With our local market still under-supplied due to our “lost decade” (the period between 2010 and 2020 where our property market meekly drifted along disincentivising meaningful investment and therefore housing supply) any uptick in demand is bound to put further upward pressure on property values. Perth’s median house price stands at $813,016, up 12.2 percent annually to date with some property commentators now forecasting 20 percent gains for 2025 off the back of 21 percent gains last year.

This momentum is concerning longer term as markets with prolonged double-digit price gains tend to ‘boom and bust’ rather than following a more sustainable growth pattern. Mind you, until meaningful supply can be added, our local market is likely to hold onto recent and likely future gains once the market stabilises.

Housing affordability, especially for first home buyers will probably deteriorate as competition for entry-level housing increases thanks to the recently returned Labor government’s policies that support first-time home buyers. The expansion of the five percent deposit scheme to all first home buyers regardless of income will inevitably create additional demand pressures in our under-supplied market.

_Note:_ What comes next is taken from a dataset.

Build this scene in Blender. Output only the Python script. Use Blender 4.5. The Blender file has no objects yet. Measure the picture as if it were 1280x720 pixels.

Lower interest rates also make property investment more attractive, increasing investor activity. Enhanced investor activity adds to rental supply improving rental affordability and as first home buyer activity increases (this buyer cohort are often existing the rental market) rental stocks are further boosted.

‘Trumpenomics’ does create global economic uncertainty, potentially impacting jobs growth in Australia. Recent wages growth, falling productivity, trade union demands, business uncertainty and energy sector related challenges may see a rise in unemployment but not at levels likely to disrupt the current momentum of our housing market.

The property stars are aligning – buy sooner than later.